L’accueil juste
Depuis une quinzaine de jours, la guerre est déclarée en Ukraine. Cette guerre, à laquelle personne ne voulait croire, a finalement éclaté aux portes de l’Europe.
Depuis, il règne une ambiance angoissante, alimentée par les chaînes d’information qui diffusent en boucle des images d’un pays dévasté par les bombes et de ses habitants qui fuient. On y voit s’opérer un tri entre les hommes qui doivent rester combattre et les femmes et enfants qui prennent la route de l’exil, pour sauver leurs vies.
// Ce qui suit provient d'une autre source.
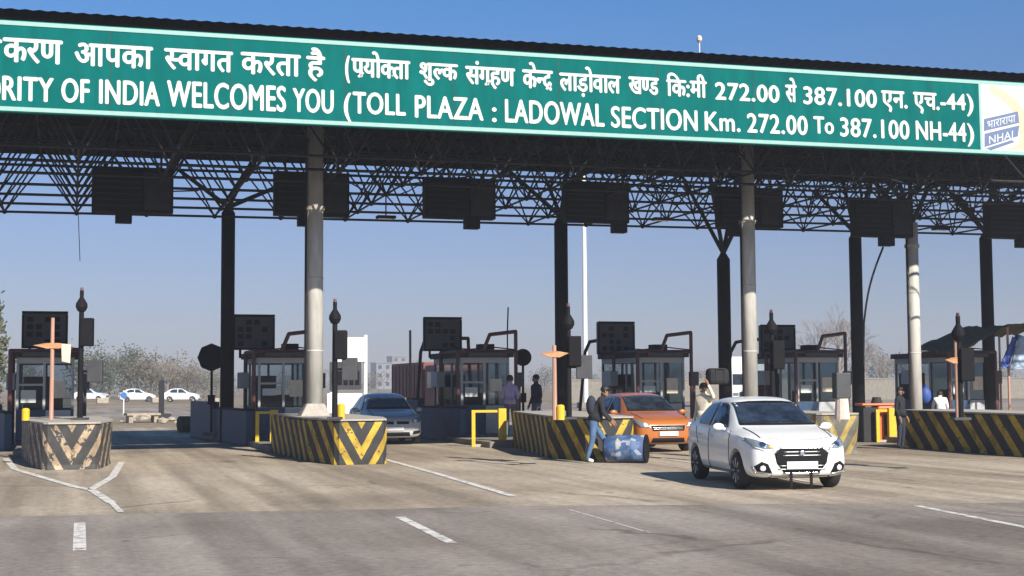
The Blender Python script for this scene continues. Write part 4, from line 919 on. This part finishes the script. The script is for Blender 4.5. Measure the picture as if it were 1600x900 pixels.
    for x, y, z in h_.v:
        q = ctr + sd * x * H + fw * y * -1 * H + upv * z * H
        if (q - hd).dot(fw) > .05 * H and (q - hd).dot(upv) < .07 * H: q -= fw * .055 * H
        if (q - hd).dot(upv) < -.03 * H: q += upv * .02
        vs.append(tuple(q))
    h_.v = vs; h_.build('hair', M['hair'], t, smooth=True)
    # shirt hem / collar
    hm = MB(); d = (P['spi'] - P['pel']).normalized()
    hm.tube(P['pel'] - d * .02, P['pel'] + d * .16, .168 * H, .15 * H, 18, 0, False); hm.build('shirt_hem', M[top], t, smooth=True).modifiers.new('thickness', 'SOLIDIFY').thickness = .012
    return t
# man rolling the drum: facing +U, bent forward, striding
fl = G(922, 724)
bend = dict(pel=(0, .05, .95), spi=(0, .01, 1.12), che=(0, -.06, 1.30), nek=(0, -.12, 1.455), hea=(0, -.165, 1.525), cro=(0, -.195, 1.61), sL=(.165, -.08, 1.375), sR=(-.165, -.08, 1.375),
            eL=(.20, -.16, 1.11), wL=(.18, -.34, .93), eR=(-.20, -.12, 1.10), wR=(-.18, -.30, .90),
            hL=(.09, .09, .88), kL=(.10, -.16, .50), aL=(.11, -.30, .09), tL=(.12, -.45, .045), hR=(-.09, .09, .88), kR=(-.10, .12, .48), aR=(-.10, .24, .09), tR=(-.11, .09, .045))
man = person('man in black jacket and blue jeans with a backpack stepping beside the blue drum', (fl.x + .2, fl.y + .05, 0), R(72), 'blackcloth', 'jeans', 'whitecloth', bend)
bp_ = MB(); bp_.ball((0, .13, 1.26), .17, 12, 8, 0, .95, .7, 1.35); bp_.build('backpack', M['navycloth'], man, smooth=True)
a = PV(797, 640, 40.0); person('man in lilac shirt with his back turned behind the yellow guard rail', (a.x, 40.0, .16), R(160), 'purple', 'greycloth', 'blackcloth', dict(wL=(.20, -.2, 1.08), wR=(-.2, -.22, 1.1)), H=1.06)
a = PV(838, 640, 40.4); mB = person('man in dark jacket facing the man in lilac and holding a white bag', (a.x, 40.4, .16), R(-75), 'navycloth', 'jeans', 'blackcloth', dict(wL=(.22, -.1, .92)), H=1.07)
t = thing('white_bag', 'white carrier bag hanging from the hand of the man in dark jacket', 'bag', (a.x - .0, 40.12, .16))
bgm = MB(); bgm.add([(-.13, -.05, .38), (.13, -.05, .38), (.13, .05, .38), (-.13, .05, .38), (-.11, -.03, .78), (.11, -.03, .78), (.11, .03, .78), (-.11, .03, .78)], [(3, 2, 1, 0), (4, 5, 6, 7), (0, 1, 5, 4), (1, 2, 6, 5), (2, 3, 7, 6), (3, 0, 4, 7)]); bgm.build('sack', M['whitecloth'], t, bevel=.04); MB().path([(-.08, 0, .77), (-.03, .05, .9), (.03, .05, .9), (.08, 0, .77)], .012, 6).build('strap', M['whitecloth'], t)
a = PV(1100, 640, 29.2); pc = person('person in cream shirt carrying a black bundle behind the white car', (a.x, 29.2, 0), R(-60), 'cream', 'greycloth', 'blackcloth', dict(wL=(.20, -.12, 1.72), eL=(.33, -.08, 1.42)), H=1.0)
t = thing('black_bundle', 'black bundle on the shoulder of the person in cream', 'bundle', (a.x + .27, 29.05, 1.66)); q = MB(); q.box(-.25, .25, -.16, .16, .05, .42); q.build('sack', M['blackcloth'], t, bevel=.09); MB().path([(-.1, -.165, .1), (-.1, -.17, .4), (.1, -.17, .4), (.1, -.165, .1)], .015, 6).build('strap', M['dark'], t)
a = PV(1470, 650, 37); person('man in white shirt stooping behind the rightmost barrier', (a.x, 37, 0), R(150), 'whitecloth', 'greycloth', 'blackcloth', dict(pel=(0, .16, .88), spi=(0, .06, 1.02), che=(0, -.06, 1.17), nek=(0, -.15, 1.28), hea=(0, -.20, 1.33), cro=(0, -.235, 1.41), sL=(.165, -.08, 1.24), sR=(-.165, -.08, 1.24), eL=(.22, -.16, .99), wL=(.2, -.32, .84), eR=(-.22, -.16, .99), wR=(-.2, -.32, .84), hL=(.09, .14, .83), hR=(-.09, .14, .83), kL=(.1, -.02, .46), kR=(-.1, -.02, .46)), H=.97)
t = thing('blue_bag', 'bright blue sack beside the man in white shirt', 'bag', PV(1446, 616, 37.1) - Vector((0, 0, .35)), R(-20)); q = MB(); q.ball((0, 0, .32), .22, 10, 7, 0, .8, .6, 1.15); q.build('sack', M['bluetarp'], t, smooth=True); MB().lathe([(.04, 0), (.07, .08)], (0, 0, .55), n=10).build('neck', M['bluetarp'], t)
a = G(1408, 702); person('person in dark clothes leaning by the branching cream column', (a.x, a.y, 0), R(30), 'blackcloth', 'navycloth', 'blackcloth', H=.92)

# ------------------------------------------------------------ background
def far_building(px0, px1, py, v, label, fl):
    a = PV(px0, 600, v); c = PV(px1, 600, v); zt_ = PV((px0 + px1) / 2, py, v).z; W = c.x - a.x
    t = thing('far_building', label, 'building', (a.x, v, 0), 0); MB().box(0, W, 0, 12, 0, zt_).build('wall', M['bwall'], t); MB().box(-.3, W + .3, -.3, 12.3, zt_, zt_ + .5).build('roof', M['kerb'], t)
    n = max(2, int(W / 4))
    for j in range(fl):
        for i in range(n):
            MB().box((i + .25) * W / n, (i + .7) * W / n, -.06, .02, (j + .35) * zt_ / fl, (j + .8) * zt_ / fl).build('window', M['glass'], t)
far_building(588, 612, 568, 600, 'pale far building behind the silver car', 3); far_building(613, 636, 558, 640, 'taller pale far building beside the red truck', 5)
def leafy(label, px, pyt, v, spread, m, n=1500, group=None, trunk=.22):
    a = PV(px, 600, v); H_ = PV(px, pyt, v).z; rr = random.Random(int(px * 7 + v)); t = thing('leafy_tree', label, 'tree', (a.x, v, 0), 0, group)
    tr = MB(); tr.tube((0, 0, 0), (.1, 0, H_ * .45), .03 * H_, .018 * H_, 8); tips = []
    for k in range(9):
        an = rr.uniform(0, 6.28); z0 = H_ * rr.uniform(.2, .5); e = Vector((math.cos(an) * spread * rr.uniform(.3, .9), math.sin(an) * spread * rr.uniform(.3, .9), H_ * rr.uniform(.5, .95))); tr.tube((.05, 0, z0), e, .012 * H_, .004 * H_, 5); tips.append(e)
    tr.build('trunk', M['bark'], t); cr = MB(); cl = []
    for e in tips: cl += [e + Vector((rr.gauss(0, .25) * spread, rr.gauss(0, .25) * spread, rr.gauss(0, .12) * H_)) for _ in range(3)]
    cl += [Vector((rr.uniform(-1, 1) * spread, rr.uniform(-1, 1) * spread, H_ * rr.uniform(.15, .6))) for _ in range(8)]
    for k in range(n):
        c = rr.choice(cl); p = c + Vector((rr.gauss(0, .22) * spread, rr.gauss(0, .22) * spread, rr.gauss(0, .10) * H_)); p.z = max(p.z, .15); s = H_ * rr.uniform(.018, .045)
        d1 = Vector((rr.gauss(0, 1), rr.gauss(0, 1), rr.gauss(0, 1))).normalized(); d2 = d1.orthogonal().normalized(); cr.add([p + d1 * s, p + d2 * s * .6, p - d1 * s, p - d2 * s * .6], [(0, 1, 2, 3)])
    cr.build('crown', m, t)
tl = (('dusty green tree', 'leafa'), ('brownish winter tree', 'leafb'))
rr = random.Random(11)
for i in range(16):
    px = 128 + i * 15 + rr.uniform(-5, 5); v = rr.uniform(190, 235); py = (552, 548, 556, 562, 566, 560, 552, 556, 572, 566, 578, 568, 582, 585, 580, 588)[i]
    k = 1 if i > 5 and i % 3 else 0
    leafy(('dusty green tree in the far tree line left of the dark column', 'brownish winter tree in the far tree line left of the dark column')[k], px, py, v, 2.6, M[tl[k][1]], 900, 'far tree line at left')
for i, (px, py) in enumerate(((575, 584), (640, 572), (680, 574), (850, 574), (880, 580), (960, 576), (1085, 578), (1375, 552), (1400, 560), (1345, 566), (1430, 566), (500, 580), (700, 582), (740, 578), (780, 582), (920, 580), (1010, 580), (1050, 576), (1130, 580), (1230, 574), (1470, 570), (1520, 572), (1570, 568), (20, 570), (60, 574), (440, 584))):
    leafy(('brownish winter tree far behind the booths', 'dusty green tree far behind the booths')[i % 2], px, py, 230 + (i * 37) % 70, 3.0, M['leafb' if i % 2 == 0 else 'leafa'], 900, 'far trees behind the booths')
leafy('green tree cut off by the left edge of the photo', -20, 492, 85, .9, M['leafa'], 2600)
def bare(label, px, pyt, v, seed):
    a = PV(px, 600, v); H_ = PV(px, pyt, v).z; rr = random.Random(seed); t = thing('bare_tree', label, 'tree', (a.x, v, 0), 0, 'bare trees at right')
    tr = MB(); tr.tube((0, 0, 0), (0, 0, H_ * .35), .018 * H_, .012 * H_, 7); tr.build('trunk', M['twig'], t); br = MB()
    def grow(p, d, L, r, n):
        e = p + d * L; br.tube(p, e, r, r * .65, 4, 0, False)
        if n:
            for _ in range(3 if n > 1 else 4): grow(p.lerp(e, rr.uniform(.55, 1)), (d + Vector((rr.gauss(0, .38), rr.gauss(0, .38), rr.gauss(.05, .25)))).normalized(), L * rr.uniform(.6, .8), r * .6, n - 1)
    for k in range(5): grow(Vector((0, 0, H_ * rr.uniform(.22, .35))), Vector((rr.gauss(0, .4), rr.gauss(0, .4), 1)).normalized(), H_ * .24, .007 * H_, 4)
    br.build('branches', M['twig'], t)
bare('tall bare tree left of the dark column near the right', 1312, 462, 150, 1); bare('bare spreading tree between booth roof and dark column', 1275, 485, 155, 2); bare('low bare tree between the dark column and the branching cream column', 1385, 540, 140, 3); bare('faint bare tree just right of the dark column', 1352, 515, 170, 4); bare('thin bare tree behind the left tree line', 262, 545, 180, 5)
# far wall strip seen between the right booths
a = PV(1340, 600, 120); c = PV(1440, 600, 120); t = thing('boundary_wall', 'long grey boundary wall behind the right hand booths', 'wall', (a.x - 30, 120, 0)); MB().box(0, 90, 0, .3, 0, 2.0).build('wall_panel', M['kerb'], t); MB().box(-.05, 90.05, -.05, .35, 2.0, 2.12).build('coping', M['kerb'], t)

# ------------------------------------------------------------ winter haze over the plain
hz = MB().box(-420, 460, -30, 700, -1.2, 30)
me = bpy.data.meshes.new('haze'); me.from_pydata(hz.v, [], hz.f); hm_ = bpy.data.materials.new('haze_air'); hm_.use_nodes = True
n_ = hm_.node_tree.nodes; n_.remove(n_['Principled BSDF']); pv = n_.new('ShaderNodeVolumePrincipled'); pv.inputs['Color'].default_value = (.78, .82, .9, 1); pv.inputs['Density'].default_value = .0010; pv.inputs['Anisotropy'].default_value = .1
hm_.node_tree.links.new(pv.outputs[0], n_['Material Output'].inputs['Volume']); me.materials.append(hm_); tag(link('haze', me), 'thin winter haze over the whole plain', 'haze', kind='stuff')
Mais pas que… On y voit également des expatriés ou des étudiants, africains ou indiens pour la plupart, empêchés de fuir.
En effet, quelques jours après les premières évacuations de civils, il a été prouvé, par de nombreux témoignages, qu’un certain nombre de personnes – souvent des personnes noires – avaient été victimes d’actes racistes, perpétrés au sein même de l’Ukraine et aux frontières de la Pologne. Ces images – très relayées sur les réseaux sociaux et moins dans les médias – ont mis à jour des traitements inégalitaires, des insultes et des violences physiques ; dérives d’une pensée qui établit une forme de hiérarchisation des personnes fuyant la guerre. Dans le même temps, en France et dans nombre de pays d’Europe, nous constatons un soutien quasi inconditionnel et une mobilisation inédite envers la population ukrainienne. Que faut-il penser de ces deux réactions totalement antagonistes ?
Ces derniers jours, nous avons été questionnées dans nos cadres professionnels et personnels. Ainsi, certains de nos étudiants nous ont interpellés sur cette situation et sur tous les élans de solidarité, relayés et encouragés dans l’ensemble de la société. Ils ont cherché à comprendre pourquoi la France peut soudainement déployer un arsenal de moyens exceptionnels pour accueillir ces réfugiés alors même qu’elle refuse les réfugiés afghans, soudanais, syriens qui fuient eux aussi la guerre. Que répondre à ce type d’interrogations ? Peut-on y voir ce que Peggy McIntosh nomme le privilège blanc ?
De même, certaines d’entre nous travaillent depuis longtemps auprès des demandeurs d’asile et se questionnent sur cette protection temporaire qui se débloque si rapidement pour la première fois, alors que d’autres réfugiés attendent désespérément leur réponse depuis des mois. Et que dire de la mise en place de la plateforme d’hébergement spécifique alors que le service du 115 est saturé depuis des années ? Que penser de tous ces appels aux dons, alors même qu’il est habituellement difficile de mobiliser les gens lorsque cela concerne d’autres réfugiés ? Nous constatons une dynamique jusque-là inégalée ; autour de nous, beaucoup de personnes se sentent touchées, concernées par ce qui arrive aux ukrainiens. Nous ne pouvons que nous interroger sur ce qui fait la différence entre cette guerre et les précédentes, celles qui durent et celles auxquelles on s’habitue.
Certains diront que ces personnes leur ressemblent : elles sont blanches, habitent en Europe et, soyons honnêtes, sont pour une grande majorité d’entre elles de religion chrétienne. Ces ressemblances culturelles, réelles ou supposées, participeraient du processus d’identification, développant ainsi l’empathie pour ce peuple.
Il y a quelques années, une publicité anglaise pour une organisation humanitaire avait mis en scène des enfants occidentaux sous les bombes et fuyant leur pays. L’idée était justement de solliciter l’empathie des spectateurs en faisant appel à ce processus d’identification bien connu des publicitaires. Mais sur quoi se fonde l’empathie ? A-t-on besoin de s’identifier à l’autre pour avoir de l’empathie envers lui ? Si l’empathie s’explique par des mécanismes d’introjection et de projection, interrogeons-nous sur nos représentations des réfugiés ukrainiens et notre contre-transfert culturel.
Espérons que ces évènements – aussi tragiques soient-ils – puissent permettre une prise de conscience collective sur nos façons de penser l’altérité et l’accueil de tous les réfugiés.